ConJur — Como funciona o Ministério Público francês?
Nicolas Guillet — Ele é hierárquico, dependendo do tipo de jurisdição, e também é especializado, com um escritório nacional de promotoria antiterrorista e um de promotoria financeira. Está em uma posição legal singular na França em termos de seu relacionamento com o Executivo. Os promotores públicos são colocados sob a autoridade do ministro da Justiça, o que obscurece a separação de poderes. Eles não têm estabilidade no cargo, ao contrário dos juízes. Seu procedimento de nomeação também é diferente do dos magistrados. Os membros do gabinete do promotor público recebem instruções gerais do ministro na forma de circulares de política criminal. Entretanto, eles não recebem nenhuma instrução desse tipo quando se trata de processos judiciais. Além disso, eles têm total liberdade de expressão no tribunal. A questão de sua independência não é simples do ponto de vista jurídico. Nem todos os tribunais têm a mesma análise dessa questão. Para a Corte de Cassação e a Corte Europeia de Direitos Humanos, a promotoria pública francesa não é uma autoridade judicial porque não goza das garantias necessárias de independência. Quanto ao Conselho Constitucional, em uma decisão de 8 de dezembro de 2017, foi declarado que as disposições da lei orgânica sobre o status do Judiciário são consistentes com a Constituição porque, por um lado, elas garantem uma reconciliação equilibrada entre o princípio da independência da autoridade judicial e as prerrogativas que o governo deriva da Constituição. Por outro lado, elas não desconsideram a separação de poderes, o direito a um julgamento justo, os direitos da defesa ou qualquer outro direito ou liberdade que a Constituição garanta.

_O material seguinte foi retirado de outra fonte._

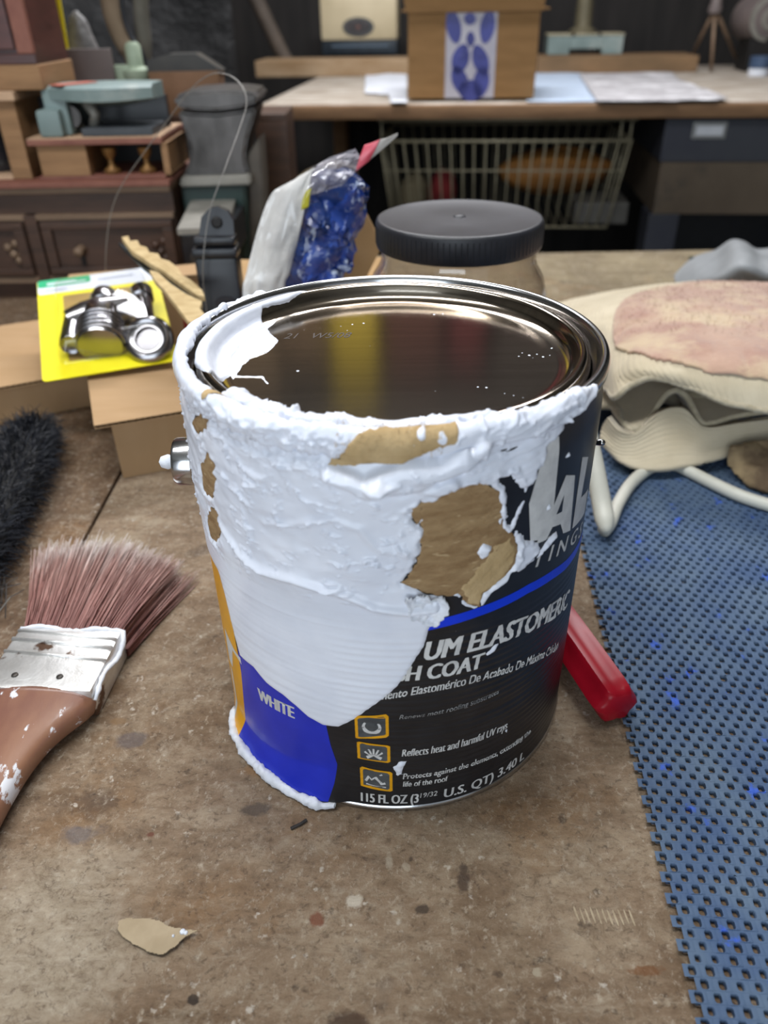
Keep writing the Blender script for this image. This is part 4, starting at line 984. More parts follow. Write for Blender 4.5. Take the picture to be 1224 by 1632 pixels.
# ------------------------------------------------------------------ thin wire loop
pts = [(330, 500, 322), (324, 450, 322), (325, 400, 322), (335, 335, 330), (358, 270, 345), (382, 205, 365), (393, 165, 380), (386, 138, 390), (365, 120, 400), (338, 118, 408), (306, 140, 416), (270, 188, 424), (232, 240, 430), (196, 292, 436), (178, 335, 440), (170, 385, 443), (168, 432, 445)]
path = catmull([PY(*p) for p in pts], 90)
tag(MB().tube(path, 0.42, 6).build('thin_wire', mat('grey_wire', '8d8a86', rough=0.4, metal=0.6), smooth=True), 'thin grey wire arching in a loop before the vise', 'wire')

# ------------------------------------------------------------------ bench vise
vise = thing('bench_vise', (-180, 720, 0), 'grey steel and dark green bench vise standing at the back of the bench', 'vise')
M_steel = mat('worn_vise_steel', '5c5957', rough=0.42, metal=0.8, color2='3b3937', scale=20, stretch=(1, 1, 0.6), bump=0.2, bump_scale=60)
M_vg = mat('vise_green', '1d2e2b', rough=0.5, color2='243733', scale=30, bump=0.1)
M_vgrey = mat('vise_worn_top', '8a877f', rough=0.5, metal=0.3, color2='78756d', scale=30)
VY = 675
def vp(px, py): q = PY(px, py, VY); return (q[0], q[2])
def vpoly(pts, y0, y1, name, material, bev=4, smooth=True):
    poly = [(max(a, -235), max(z, 0.5)) for a, z in (vp(*p) for p in pts)]
    bm = bmesh.new(); f = bm.faces.new([bm.verts.new((a, y0, z)) for a, z in poly]); r = bmesh.ops.extrude_face_region(bm, geom=[f])
    for v in [g for g in r['geom'] if isinstance(g, bmesh.types.BMVert)]: v.co.y = y1
    bmesh.ops.recalc_face_normals(bm, faces=bm.faces[:])
    if bev: bmesh.ops.bevel(bm, geom=bm.edges[:], offset=bev, segments=3, affect='EDGES', clamp_overlap=True)
    bm.verts.index_update(); V = [tuple(v.co) for v in bm.verts]; F = [[v.index for v in f.verts] for f in bm.faces]; bm.free()
    return build(name, V, F, material, vise, smooth=smooth, sharp=35)
cap = [(279, 168), (280, 152), (300, 146), (345, 143), (385, 144), (410, 148), (412, 162), (390, 170), (345, 176), (300, 174)]
vpoly(cap, VY - 6, VY + 86, 'jaw_cap', M_steel, 3)
neck = [(282, 176), (300, 180), (345, 182), (390, 176), (408, 170), (404, 190), (394, 220), (390, 245), (392, 262), (398, 280), (292, 284), (300, 262), (303, 240), (298, 215), (288, 192)]
vpoly(neck, VY, VY + 80, 'jaw_block', M_steel, 3)
vpoly([(291, 280), (400, 276), (402, 292), (288, 296)], VY - 10, VY + 80, 'jaw_collar', M_vgrey, 2)
vpoly([(288, 296), (392, 292), (396, 360), (398, 430), (402, 465), (280, 470), (284, 400), (286, 340)], VY - 4, VY + 70, 'vise_body', M_vg, 3)
vpoly([(392, 250), (412, 220), (418, 290), (420, 380), (422, 462), (398, 465), (396, 360)], VY + 10, VY + 60, 'vise_web', mat('vise_brown_side', '5a544c', rough=0.6, metal=0.3, color2='48433d', scale=30), 2)
q = [PZ(305, 318, 105), PZ(375, 318, 105), PZ(360, 362, 105), PZ(282, 365, 105)]
MB().prism([(a[0], a[1]) for a in q], lambda a, b: (a, b, 99), lambda a, b: (a, b, 105)).build('slide_plate', M_vgrey, vise)
MB().box(q[3][0] + 1, q[2][0] - 1, q[3][1] + 4, VY - 4, 62, 99, 2).build('slide_bar', M_bp, vise)
MB().box(-229, -110, 655, 770, 0.3, 14, 2).build('base_flange', M_vg, vise)
MB().tube([(-190, 560, 76), (-190, 520, 76)], 11, 18).build('screw_end', M_steel, vise, smooth=True, sharp=40)

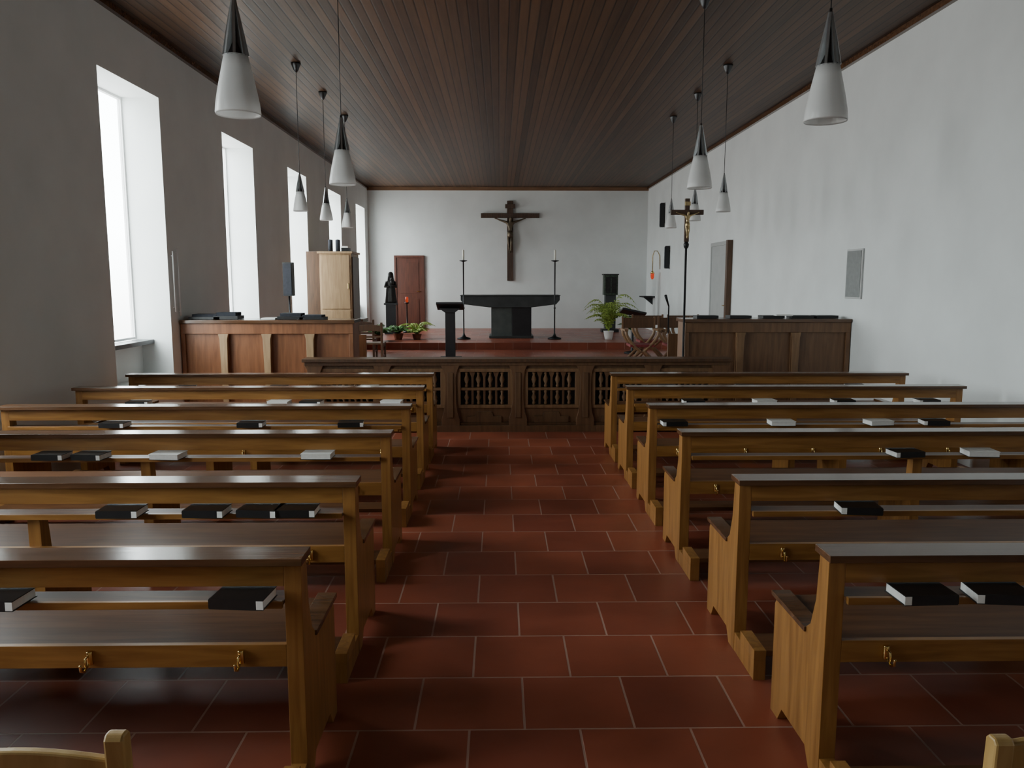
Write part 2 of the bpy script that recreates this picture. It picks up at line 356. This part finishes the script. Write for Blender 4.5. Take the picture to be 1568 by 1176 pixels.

ConJur — Em sua opinião, como o sistema judiciário francês lida com casos de lawfare, como o de Jean-Luc Mélenchon (líder de uma corrente da esquerda francesa) e o da “lava jato” brasileira?
Nicolas Guillet — O que posso avaliar é que o sistema judiciário pode ser explorado para fins políticos. E, mesmo sem ir tão longe, está claro que a Justiça não é neutra porque os juízes ainda são seres humanos e, apesar de sua ética profissional e de uma cultura de independência, eles próprios podem estar inclinados a tratar um político de forma mais ou menos favorável. De qualquer forma, não há dúvida de que as críticas a um sistema de Justiça política, que ataca os representantes eleitos, são recorrentes. A recente condenação de Nicolas Sarkozy a três anos de prisão, dos quais dois anos foram suspensos, é um exemplo claro: seus advogados denunciaram um julgamento injusto e disseram que encaminhariam a questão à CEDH. O caso de Jean-Luc Mélenchon me parece diferente porque ele não foi um político de destaque. Não foi presidente, nem primeiro-ministro. Mélenchon está claramente exposto a pressões porque é um oponente resoluto do atual sistema econômico e político, e não faz concessões. Qualquer coisa que possa enfraquecê-lo e os líderes da França Insubmissa (partido de Mélenchon) será usada. Por exemplo, é chamado de antissemita por se opor aos massacres em Gaza, quando tudo o que está fazendo é defender a paz e o Direito Internacional. Ele recebeu ameaças físicas e sua casa de campo foi recentemente vandalizada. Que eu saiba, a busca nos escritórios da França Insubmissa em 2018, durante duas investigações preliminares, não resultou em nenhuma ação legal. Mas a operação nos permitiu, antes de tudo, colocar as mãos em documentos e arquivos políticos, e também — porque Mélenchon tem caráter — mostrar que ele desafiou o sistema judiciário e se opôs à polícia. Ele foi condenado no final de 2019 por rebelião, incitação direta à rebelião e intimidação de magistrados e funcionários públicos. Houve algum zelo por parte do magistrado ao ordenar a busca? Houve uma instrução individual implícita nesse caso? Não sei. Em minha opinião, e para ampliar o ponto, o problema com o sistema de Justiça tem duas causas: a primeira é a falta de independência do Ministério Público, que já foi mencionada. A segunda é a falta de recursos no sistema de Justiça, que não permite que os juízes lidem com os casos com calma.